Tips To Prevent Drinking And Driving

Jan 7, 2010

By Staff writer State Farm™ Employee

The statistics are as familiar as they are depressing. According to MADD, an estimated 11,773 people died in alcohol-impaired traffic crashes in 2008. And a staggering 3 of 10 Americans will be involved in an alcohol-related accident in their lives. But the statistics don't do justice to the pain and loss suffered by drunk driving victims and their families the parents who have lost children, husbands and wives who have lost their spouses, kids who have lost their parents.
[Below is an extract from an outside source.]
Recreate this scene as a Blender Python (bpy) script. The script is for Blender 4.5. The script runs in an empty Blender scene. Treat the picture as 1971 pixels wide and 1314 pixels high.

So what are some things you can do to prevent drinking and driving? MADD suggests:

When Drinking Alcohol

Be responsible.

Choose a designated driver. Decide who's going to be doing the driving before you go out, and make sure that person doesn't drink any alcoholic beverages.

Call a taxi. Sometimes even the designated driver slips. If nobody in your group is sober, take alternate transportation. Cab, train, bus, horse and buggy anything's better than getting in the car with a drunk driver.

Hide keys. Don't be afraid to take someone's car keys. If the person gets angry, it's probably proof you're doing the right thing.

When Throwing a Party

Offer non-alcoholic beverages. Water, juice, soda pop give your guests plenty of alternatives. And never pressure guests to drink alcohol.

Serve plenty of food. A full stomach can slow the rate of alcohol absorption. Serve a great meal or have plenty of appetizers on hand.

Stop serving alcohol well before the party ends. Give your guests an extra hour or two without alcohol before they head out the door.

Arrange alternate transportation. Pay attention to your guests' alcohol intake and behavior. If someone has had a lot to drink or seems even the slightest bit tipsy, call a cab or set up a ride with a sober driver.

Detecting Drunk Drivers

Law enforcement officials say there are several signs associated with drunk driving:

  • Making wide turns
  • Weaving, swerving, drifting, or straddling the center line
  • Almost striking an object or vehicle
  • Driving on the wrong side of the road
  • Driving at a very slow speed
  • Stopping without cause
  • Braking erratically
  • Responding slowly to traffic signals
  • Turning abruptly or illegally
  • Driving after dark with headlights off

Keeping these things in mind can help you avoid a dangerous situation. If you spot what you think is an impaired driver, keep a safe distance and call 9-1-1. Do not attempt to stop the vehicle yourself.